*Work to complete*
Copy out each line featuring the string "objects" from the entries beneath.

*Records for processing*
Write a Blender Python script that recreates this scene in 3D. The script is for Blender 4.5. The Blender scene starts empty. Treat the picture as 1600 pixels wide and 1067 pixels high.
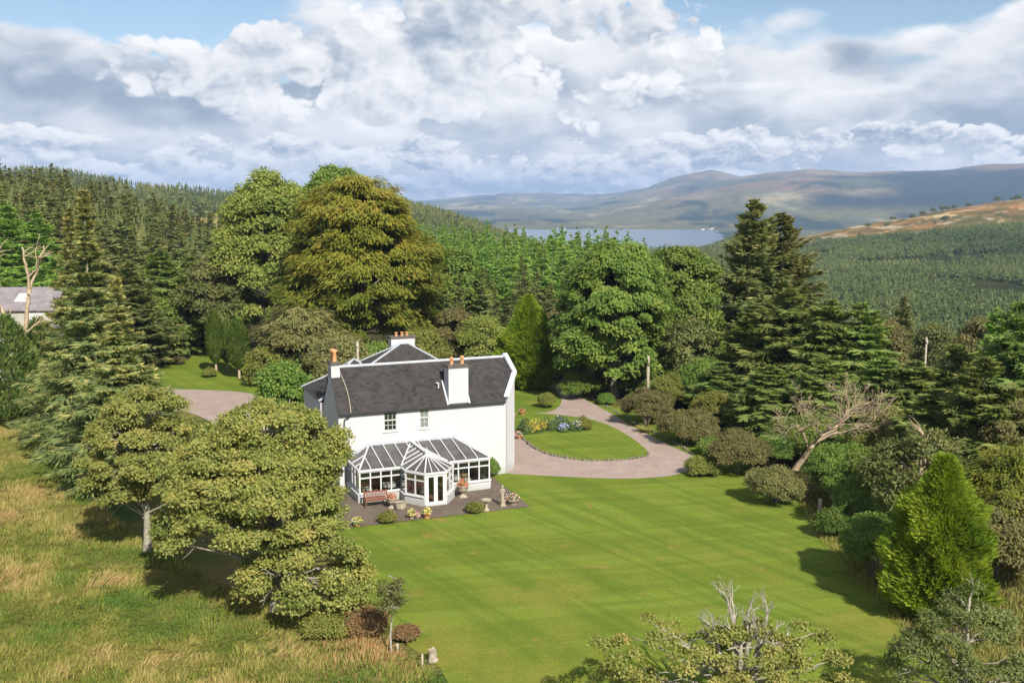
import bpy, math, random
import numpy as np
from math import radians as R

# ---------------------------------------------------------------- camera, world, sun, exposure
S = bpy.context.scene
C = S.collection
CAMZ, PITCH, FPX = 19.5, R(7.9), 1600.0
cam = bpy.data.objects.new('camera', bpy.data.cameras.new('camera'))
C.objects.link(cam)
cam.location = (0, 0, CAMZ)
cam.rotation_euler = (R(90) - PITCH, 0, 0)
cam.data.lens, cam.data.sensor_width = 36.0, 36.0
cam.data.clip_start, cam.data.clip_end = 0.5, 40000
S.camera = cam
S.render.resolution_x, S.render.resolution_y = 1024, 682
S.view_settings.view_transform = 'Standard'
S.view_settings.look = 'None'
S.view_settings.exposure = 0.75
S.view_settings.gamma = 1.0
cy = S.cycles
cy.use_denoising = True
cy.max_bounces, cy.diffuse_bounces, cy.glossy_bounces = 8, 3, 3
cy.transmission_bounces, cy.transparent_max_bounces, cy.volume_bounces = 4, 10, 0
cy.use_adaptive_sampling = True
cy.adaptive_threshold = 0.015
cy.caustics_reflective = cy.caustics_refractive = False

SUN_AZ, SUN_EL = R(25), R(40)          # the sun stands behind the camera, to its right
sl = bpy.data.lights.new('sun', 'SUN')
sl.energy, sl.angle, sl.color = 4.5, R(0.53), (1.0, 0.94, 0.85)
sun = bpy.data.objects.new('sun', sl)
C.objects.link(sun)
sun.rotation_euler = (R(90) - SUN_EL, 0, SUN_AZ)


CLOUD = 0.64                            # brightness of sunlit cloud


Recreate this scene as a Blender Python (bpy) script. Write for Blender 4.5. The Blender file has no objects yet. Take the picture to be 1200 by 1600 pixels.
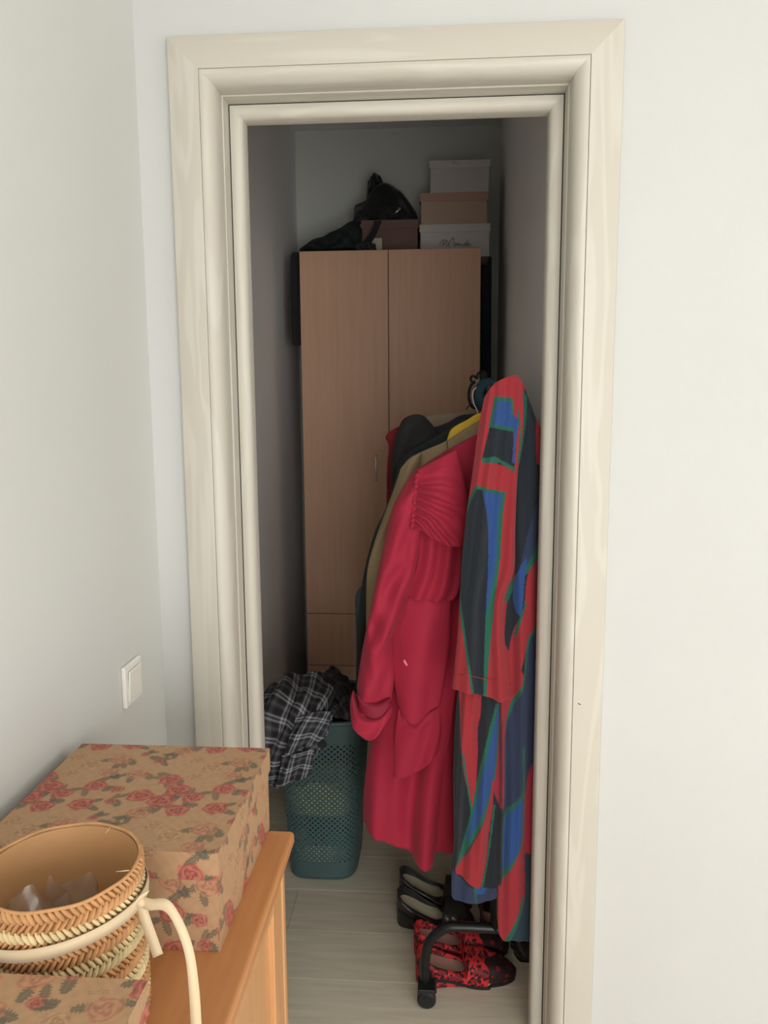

*Response*
cam = bpy.data.objects.new('camera', bpy.data.cameras.new('camera'))
C.objects.link(cam)
sun = bpy.data.objects.new('sun', sl)
C.objects.link(sun)
Recreate this scene as a Blender Python (bpy) script. Write for Blender 4.5. The Blender file has no objects yet. Take the picture to be 1200 by 1600 pixels.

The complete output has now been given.